"Esplorare", "esaminare", "proporre". Attorno a queste tre parole, nell'ultimo Consiglio europeo con Mario Draghi alla guida del governo, si consumerà il nuovo scontro in Europa sull'energia. L'ultima bozza delle conclusioni certifica un'intesa dei leader nell'esaminare - e non più esplorare come nella versione iniziale - il price cap dinamico temporaneo proposto dalla Commissione. Il testo, da qui alle prossime ore, potrebbe cambiare nuovamente. L'Italia vuole che il vertice dia un mandato chiaro, una "proposta" appunto, alla Commissione sul tetto del gas. Germania, Olanda, Danimarca, Svezia, Irlanda, Austria e Ungheria, sul price cap, che sia rigido dinamico o temporaneo, continuano ad avere più di una riserva. E sul gas è entrato in crisi perfino l'asse portante dell'architettura europea, quello tra Parigi e Berlino.
Il vertice dei 27 inizierà giovedì ad ora di pranzo subito sul punto dell'energia. Non è pronosticabile quando i leader si augureranno la buona notte. Si parte, ancora una volta, da posizioni lontane. Olaf Scholz e Mark Rutte arriveranno a con la convinzione che anche un price cap temporaneo e dinamico sia "controproducente". Il ragionamento dei 'falchi' suona un po' così: se la Commissione entro aprile del 2023 davvero ultimerà un nuovo benchmark complementare al Ttf di Amsterdam un cap nel breve termine non serve. Anzi, rischia di far fuggire i fornitori, verso acquirenti asiatici ad esempio. Il passo per un'emergenza energetica, che a Berlino e l'Aja vedono un po' come il Babau, è troppo breve e troppo rischioso. I nordici, inoltre, sono convinti che con gli stock pieni i prezzi dell'energia sono destinati a scendere almeno fino alla prossima primavera. E l'intesa messa nera su bianco nelle conclusioni a cosa serve? "E' un'intesa a guardare alla misura, non sulla misura", spiega un ambasciatore europeo riassumendo i contorni dello scontro che si profila a Bruxelles.
Anche perché il partito del price cap si presenterà in Belgio agguerrito. "Un gruppo di quindici stati membri è favorevole all'idea proposta dall'Italia d'istituire un 'corridoio dinamico del prezzo, ovvero un tetto al prezzo del gas modulabile intorno ai livelli reali di domanda e offerta. E' essenziale che sia reso subito operativo", ha scandito Draghi nella sua relazione alle Camere prima del Consiglio. I Paesi, spiega una fonte europea, sono in realtà più di 15 ed includono colossi come Spagna, Polonia e soprattutto Francia. Tanto che, sul fronte dell'energia, l'asse tra Parigi e Berlino scricchiola notevolmente e le consultazioni governative franco-tedesche che avrebbero dovuto tenersi mercoledì prossimo a Parigi sono state rinviate a gennaio.

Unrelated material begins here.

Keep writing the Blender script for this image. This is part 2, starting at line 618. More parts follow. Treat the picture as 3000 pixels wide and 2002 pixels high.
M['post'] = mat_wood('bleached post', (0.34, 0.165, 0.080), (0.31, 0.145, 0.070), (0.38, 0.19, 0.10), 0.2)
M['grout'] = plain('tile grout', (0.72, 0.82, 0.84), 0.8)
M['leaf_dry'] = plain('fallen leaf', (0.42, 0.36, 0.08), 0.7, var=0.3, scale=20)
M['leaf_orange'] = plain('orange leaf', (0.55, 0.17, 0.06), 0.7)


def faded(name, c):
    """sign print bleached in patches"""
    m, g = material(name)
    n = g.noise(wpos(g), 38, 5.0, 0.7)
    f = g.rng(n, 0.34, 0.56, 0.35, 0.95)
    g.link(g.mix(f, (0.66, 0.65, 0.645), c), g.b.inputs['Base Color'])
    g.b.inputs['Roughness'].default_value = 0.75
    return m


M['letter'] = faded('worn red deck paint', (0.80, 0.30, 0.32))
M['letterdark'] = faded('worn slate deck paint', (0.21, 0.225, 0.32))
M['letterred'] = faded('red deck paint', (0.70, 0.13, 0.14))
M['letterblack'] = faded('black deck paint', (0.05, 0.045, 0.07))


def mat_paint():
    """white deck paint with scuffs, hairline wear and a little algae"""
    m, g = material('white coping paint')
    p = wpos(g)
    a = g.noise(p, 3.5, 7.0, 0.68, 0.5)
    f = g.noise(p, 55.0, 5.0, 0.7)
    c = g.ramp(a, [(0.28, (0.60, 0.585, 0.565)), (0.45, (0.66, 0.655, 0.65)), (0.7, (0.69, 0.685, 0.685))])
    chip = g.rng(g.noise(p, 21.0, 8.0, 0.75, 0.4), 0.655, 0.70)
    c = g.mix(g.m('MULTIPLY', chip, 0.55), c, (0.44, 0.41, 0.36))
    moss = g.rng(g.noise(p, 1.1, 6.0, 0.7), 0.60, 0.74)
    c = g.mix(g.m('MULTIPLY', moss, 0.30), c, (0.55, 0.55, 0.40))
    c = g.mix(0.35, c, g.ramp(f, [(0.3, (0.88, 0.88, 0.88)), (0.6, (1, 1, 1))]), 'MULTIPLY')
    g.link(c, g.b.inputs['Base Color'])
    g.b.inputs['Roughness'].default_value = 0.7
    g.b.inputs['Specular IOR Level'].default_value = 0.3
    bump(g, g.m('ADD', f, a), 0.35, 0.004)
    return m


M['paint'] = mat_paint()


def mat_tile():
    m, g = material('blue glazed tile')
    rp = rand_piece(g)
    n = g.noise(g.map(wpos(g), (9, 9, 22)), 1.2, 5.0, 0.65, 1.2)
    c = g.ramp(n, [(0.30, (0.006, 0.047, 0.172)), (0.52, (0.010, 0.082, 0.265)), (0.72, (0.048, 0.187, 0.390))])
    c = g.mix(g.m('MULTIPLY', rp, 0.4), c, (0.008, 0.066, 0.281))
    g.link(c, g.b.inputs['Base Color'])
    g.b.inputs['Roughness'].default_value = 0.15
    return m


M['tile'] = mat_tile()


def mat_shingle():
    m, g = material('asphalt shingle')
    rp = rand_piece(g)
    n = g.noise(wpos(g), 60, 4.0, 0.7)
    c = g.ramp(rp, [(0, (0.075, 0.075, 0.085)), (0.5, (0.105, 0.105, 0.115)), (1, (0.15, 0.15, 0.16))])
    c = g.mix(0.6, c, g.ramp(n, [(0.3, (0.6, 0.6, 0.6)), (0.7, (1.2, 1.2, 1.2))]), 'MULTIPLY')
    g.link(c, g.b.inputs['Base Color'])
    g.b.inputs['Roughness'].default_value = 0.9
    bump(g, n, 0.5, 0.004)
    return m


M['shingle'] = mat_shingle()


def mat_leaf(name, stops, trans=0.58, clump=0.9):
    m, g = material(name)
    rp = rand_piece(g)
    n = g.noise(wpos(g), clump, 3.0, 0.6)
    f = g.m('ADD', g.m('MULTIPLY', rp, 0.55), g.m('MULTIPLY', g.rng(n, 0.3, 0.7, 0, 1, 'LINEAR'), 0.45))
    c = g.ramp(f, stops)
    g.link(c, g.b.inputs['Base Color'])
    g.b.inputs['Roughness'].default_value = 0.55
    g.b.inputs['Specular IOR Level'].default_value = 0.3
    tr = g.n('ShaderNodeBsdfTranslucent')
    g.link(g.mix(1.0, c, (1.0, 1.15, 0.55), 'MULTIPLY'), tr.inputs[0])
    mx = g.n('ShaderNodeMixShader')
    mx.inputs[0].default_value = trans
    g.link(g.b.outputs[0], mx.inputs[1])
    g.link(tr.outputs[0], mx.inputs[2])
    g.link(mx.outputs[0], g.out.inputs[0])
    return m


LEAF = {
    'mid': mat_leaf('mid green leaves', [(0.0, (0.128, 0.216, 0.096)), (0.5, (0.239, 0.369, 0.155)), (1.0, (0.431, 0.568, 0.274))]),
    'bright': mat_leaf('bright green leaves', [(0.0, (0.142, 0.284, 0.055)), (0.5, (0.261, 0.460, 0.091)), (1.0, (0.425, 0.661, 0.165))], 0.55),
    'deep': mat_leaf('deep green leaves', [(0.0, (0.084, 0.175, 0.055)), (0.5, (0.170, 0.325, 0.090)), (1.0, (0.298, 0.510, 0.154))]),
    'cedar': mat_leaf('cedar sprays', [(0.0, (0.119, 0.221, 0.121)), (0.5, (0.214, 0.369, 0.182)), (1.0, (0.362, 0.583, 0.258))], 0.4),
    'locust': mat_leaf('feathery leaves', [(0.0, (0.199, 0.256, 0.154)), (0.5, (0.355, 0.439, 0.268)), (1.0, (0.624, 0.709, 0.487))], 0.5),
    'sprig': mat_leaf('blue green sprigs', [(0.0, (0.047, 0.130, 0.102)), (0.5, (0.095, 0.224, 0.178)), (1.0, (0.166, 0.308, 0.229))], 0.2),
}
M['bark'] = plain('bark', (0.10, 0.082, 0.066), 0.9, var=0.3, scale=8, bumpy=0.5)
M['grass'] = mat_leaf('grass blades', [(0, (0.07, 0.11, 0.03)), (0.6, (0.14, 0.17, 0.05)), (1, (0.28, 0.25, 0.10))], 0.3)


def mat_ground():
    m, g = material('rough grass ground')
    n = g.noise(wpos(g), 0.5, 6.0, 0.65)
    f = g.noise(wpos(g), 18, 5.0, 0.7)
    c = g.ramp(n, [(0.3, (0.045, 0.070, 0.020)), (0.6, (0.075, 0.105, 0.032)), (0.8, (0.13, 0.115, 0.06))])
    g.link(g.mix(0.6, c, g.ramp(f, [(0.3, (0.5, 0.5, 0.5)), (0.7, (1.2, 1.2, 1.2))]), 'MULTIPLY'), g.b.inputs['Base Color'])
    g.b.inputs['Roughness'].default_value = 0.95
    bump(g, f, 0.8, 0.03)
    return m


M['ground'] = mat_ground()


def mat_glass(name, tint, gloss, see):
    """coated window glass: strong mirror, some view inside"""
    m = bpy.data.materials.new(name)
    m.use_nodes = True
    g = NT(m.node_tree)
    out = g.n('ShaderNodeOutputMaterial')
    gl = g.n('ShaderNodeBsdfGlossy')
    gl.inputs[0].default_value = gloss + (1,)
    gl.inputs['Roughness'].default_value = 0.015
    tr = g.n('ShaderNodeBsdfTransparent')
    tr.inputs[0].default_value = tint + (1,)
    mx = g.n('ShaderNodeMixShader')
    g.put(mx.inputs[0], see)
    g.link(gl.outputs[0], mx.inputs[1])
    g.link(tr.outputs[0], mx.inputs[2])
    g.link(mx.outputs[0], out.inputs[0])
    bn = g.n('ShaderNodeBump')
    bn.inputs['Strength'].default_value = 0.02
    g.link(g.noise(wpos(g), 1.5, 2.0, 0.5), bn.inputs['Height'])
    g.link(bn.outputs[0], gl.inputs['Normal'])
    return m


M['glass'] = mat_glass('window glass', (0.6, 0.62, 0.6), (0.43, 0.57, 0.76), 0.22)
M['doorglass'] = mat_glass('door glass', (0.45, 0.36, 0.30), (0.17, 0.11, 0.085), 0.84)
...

Le posizioni divergono sul 'cap' e su altri dossier dirimenti, che vanno dal Midcat (il gasdotto che Spagna e Germania vogliono costruire ma che vede l'ostruzionismo francese) allo scudo anti-missile che la Germania vuole istituire assieme ad altri 13 membri della Nato e sul quale la Francia, in nome dell'autonomia strategica europea, è fortemente contraria. E poi c'è il tema dello Sure sull'energia, voluto dalla Francia e da una parte della Commissione, caldeggiato dall'Italia e, ancora una volta, osteggiato dai nordici. E il loro muro, affiancato dallo scudo da 200 miliardi messo in campo da Berlino, ha fatto infuriare non solo Draghi ma anche Emmanuel Macron.
Eppure, per Roma fare nuovo debito comune sarebbe necessario, soprattutto se aumenteranno le possibilità di un price cap al gas che forma il prezzo dell'energia: in quel caso, è il ragionamento dell'Italia, il differenziale non può essere a carico degli Stati membri. Il tema di fondo resta quello dello spazio fiscale e del level playing field, che potrebbe essere messo in serio pericolo da interventi messi in campo dai singoli governi dei 27. Charles Michel, in un ultimo appello serale, ha sottolineato che sarebbe "un grosso errore" non restare uniti.
Le premesse non sono delle migliori. E, dulcis in fundo, c'è la variabile Viktor Orban, pronto a dire "no" perfino agli acquisti congiunti di gas.